En arrivant à Idomeni, des centaines de personnes attendent le long des rails. Nous faisons l’appel ; chacun d’entre nous se voit assigné un numéro. Après trente minutes de pause, nous nous dirigeons vers la police afin de voir la procédure et les délais d’attente pour poursuivre la route. Certains sont là depuis plusieurs jours. Douze mille personnes attendent de pouvoir traverser. C’est un véritable camp improvisé qui s’est construit ici, sans aucune infrastructure, seulement une petite tente de la Croix Rouge, mais qui est loin de parvenir à répondre aux besoins. Un homme y criera de douleur pendant plus d’une heure, le temps que l’ambulance arrive. Une autre petite tente distribue de l’eau, chacun doit désigner un membre de son groupe pour y réceptionner une petite bouteille de 50cl d’eau par personne. C’est évidemment insuffisant, il fait plus de trente degrés. Nombreux sont ceux, par ailleurs, qui ne savent pas que de l’eau est distribuée gratuitement. Dans la région, chacun a su rentabiliser l’arrivée des migrants. Les bouteilles d’eau passent de 0,50 à 3 euros, les pêches sont à 1 euro et un marchand de glace s’est installé pour y vendre la boule à 2,50 euros, alors que la plupart n’a plus d’argent pour se nourrir. Quant aux policiers, ils ne sont que dix, dépassés et sans renfort. Les réfugiés de leur côté sont exténués, découragés, en colère. S’ils étaient préparés à la traversée en mer, ils ne l’étaient pas pour celle sur terre.
Nous quitterons Idomeni à 19h. Omar est parvenu à se faufiler dans un groupe pour traverser la frontière, ce qui n’est pas le cas de son ami Waleed. Ayham et sa famille attendent toujours. Sans tente, ils ne savent pas s’ils passeront avant la nuit. Quant à ceux qui se mettent en route, bon nombre sont blessés, déshydratés, épuisés physiquement et psychologiquement de ce chaos et de ces incertitudes qui sont loin d’être finis.. Combien de temps devront-ils encore attendre ? Personne ne le sait. Seul des petits groupes de 15 personnes peuvent passer toutes les heures, ce qui voudrait dire 800 groupes, soit 33 jours. Finalement, débordée, la police les fera tous passer vers 21h, mais ils se retrouveront bloqués quelques mètres plus loin par la police macédonienne, avant de pouvoir poursuivre vers la Serbie. Mais leur plus grande peur reste la Hongrie… Ils savent qu’ils ne se reposeront qu’une fois arrivés en Autriche, mais que trouveront-ils là-bas ? Dépouillés, ils deviendront probablement des “ cheap workers ”. Sans qualification reconnue, ils devront prouver leur bonne foi quant au fait qu’ils ne profiteront pas de notre système social; qu’ils sont prêts à “ travailler dur ” et à “ mériter ” leur accueil.

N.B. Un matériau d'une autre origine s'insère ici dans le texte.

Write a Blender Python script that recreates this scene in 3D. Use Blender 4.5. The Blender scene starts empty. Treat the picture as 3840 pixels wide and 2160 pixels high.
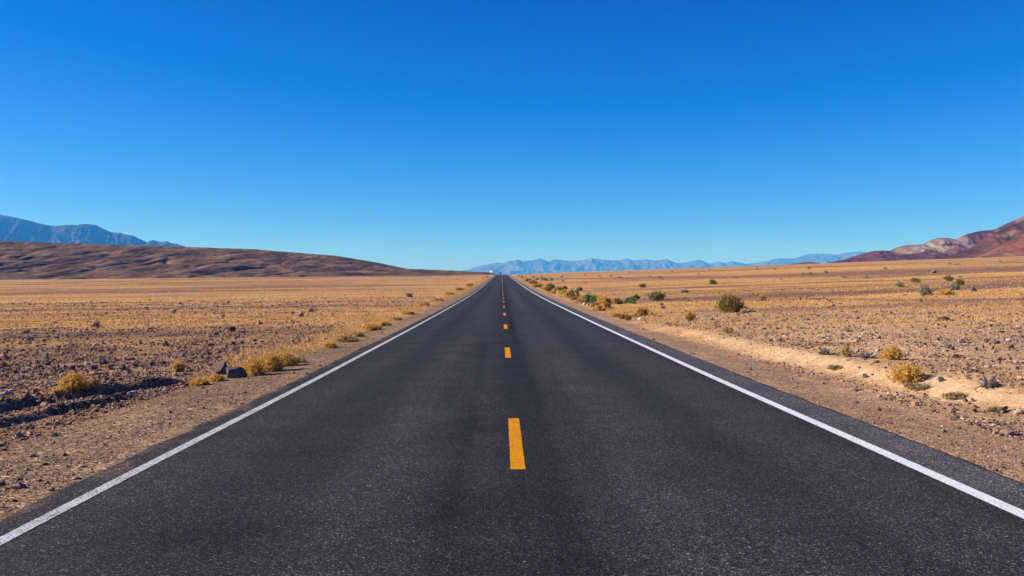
import bpy, math, random
import numpy as np
from mathutils import Vector

S = bpy.context.scene
C = S.collection
R = math.radians
CAMZ = 1.73
F = 3473.0                      # focal length in pixels of a 3840 px wide frame
YAW, PITCH = R(0.643), R(0.825)

# ------------------------------------------------------------------ camera, sky, sun, exposure
cam = bpy.data.cameras.new("camera")
cam.sensor_width = 36.0
cam.lens = 36.0 * F / 3840.0
cam.clip_start = 0.1
cam.clip_end = 200000.0
camo = bpy.data.objects.new("camera", cam)
C.objects.link(camo)
camo.location = (0, 0, CAMZ)
camo.rotation_euler = (R(90) - PITCH, 0, -YAW)
S.camera = camo

SUN_EL, SUN_AZ = R(27), R(-88)   # azimuth measured from +Y towards +X
world = bpy.data.worlds.new("World")
S.world = world
world.use_nodes = True
wn = world.node_tree
bg = wn.nodes["Background"]
sky = wn.nodes.new("ShaderNodeTexSky")
sky.sky_type = 'NISHITA'
sky.sun_disc = False
sky.sun_elevation = SUN_EL
sky.sun_rotation = SUN_AZ
sky.altitude = 2000
sky.air_density = 1.0
sky.dust_density = 0.0
sky.ozone_density = 10.0
# a polarised, deeper blue: more contrast between the channels of the sky
def _vm(op, *v):
    q = wn.nodes.new("ShaderNodeVectorMath"); q.operation = op
    for i, x in enumerate(v): q.inputs[i + 1].default_value = x
    return q
g1 = _vm('MULTIPLY_ADD', (.62, .72, .80), (-.46, -.48, -.08)); g2 = _vm('MAXIMUM', (.0, .0, .0))
wn.links.new(sky.outputs[0], g1.inputs[0]); wn.links.new(g1.outputs[0], g2.inputs[0]); wn.links.new(g2.outputs[0], bg.inputs[0])
bg.inputs[1].default_value = 0.10

sl = bpy.data.lights.new("sun", 'SUN')
sl.energy = 5.0
sl.angle = R(0.53)
sl.color = (1.0, 0.94, 0.85)
slo = bpy.data.objects.new("sun", sl)
C.objects.link(slo)
sdir = Vector((math.sin(SUN_AZ) * math.cos(SUN_EL), math.cos(SUN_AZ) * math.cos(SUN_EL), math.sin(SUN_EL)))
slo.rotation_euler = sdir.to_track_quat('Z', 'Y').to_euler()
slo.location = (-60, 20, 60)

S.view_settings.view_transform = 'Standard'
S.view_settings.look = 'None'
S.view_settings.exposure = 0.9
S.view_settings.gamma = 1.0
S.cycles.volume_bounces = 0
S.cycles.max_bounces = 5
S.cycles.diffuse_bounces = 2
S.cycles.use_denoising = True

# ------------------------------------------------------------------ numeric helpers
def _hash(ix, iy, seed):
    h = (ix.astype(np.int64) * 374761393 + iy.astype(np.int64) * 668265263 + seed * 974634777) & 0xFFFFFFFF
    h = ((h ^ (h >> 13)) * 1274126177) & 0xFFFFFFFF
    return (h ^ (h >> 16)) & 0xFFFFFFFF

def perlin(x, y, seed=0):
    x = np.asarray(x, dtype=float); y = np.asarray(y, dtype=float)
    ix = np.floor(x); iy = np.floor(y)
    fx = x - ix; fy = y - iy
    u = fx * fx * fx * (fx * (fx * 6 - 15) + 10); v = fy * fy * fy * (fy * (fy * 6 - 15) + 10)
    def g(dx, dy):
        a = _hash(ix + dx, iy + dy, seed) * (2 * math.pi / 4294967296.0)
        return np.cos(a) * (fx - dx) + np.sin(a) * (fy - dy)
    a = g(0, 0) * (1 - u) + g(1, 0) * u
    b = g(0, 1) * (1 - u) + g(1, 1) * u
    return (a * (1 - v) + b * v) * 1.5

def fbm(x, y, octv=4, seed=0, gain=0.5):
    t = 0; a = 1.0; s = 0
    for k in range(octv):
        t = t + a * perlin(x * 2 ** k, y * 2 ** k, seed + 17 * k); s += a; a *= gain
    return t / s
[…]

« Perdus entre deux Frontières »
Cette politique de fermeture des frontières contraint de nombreux enfants à se séparer de leur famille alors obligée d’emprunter un chemin illégal, dangereux et coûteux, afin d’accéder aux pays européens. Démunies, épuisées, certains préfèrent se séparer de leurs enfants pour qu’ils restent en sécurité pendant que le reste de la famille poursuit la route bien souvent vers l’Autriche, l’Allemagne ou encore la Suède. C’est ainsi qu’une partie des enfants arrivent à Alexandropouli chez Arsis, une ONG grecque qui prend en charge les mineurs non accompagnés. Mais les histoires sont très différentes, chaque enfant a son passé, ses souvenirs, ses traumatismes. Certains ont été kidnappés par des passeurs qui leurs ont fait passer les frontières, d’autres ont perdu leurs parents durant le voyage. Pour d’autres encore, les membres de leur famille sont devenus sans-abris. N’ ayant pas les moyens de quitter la Grèce avec leur enfant, pour le protéger, ils décident donc de le confier à l’organisation et de lancer des procédures pour le récupérer une fois qu’ils ont atteint leur destination finale. Si jusqu’à présent, l’antenne d’Arsis à Alexandropouli est parvenue à réunifier toutes les familles, les réunifications ne sont pas toujours faciles. Les sentiments chez l’enfant sont doubles, d’un côté il a hâte de rejoindre sa famille, d’un autre côté, il sait qu’il quitte une stabilité, une sécurité pour un avenir de nouveau bien incertain.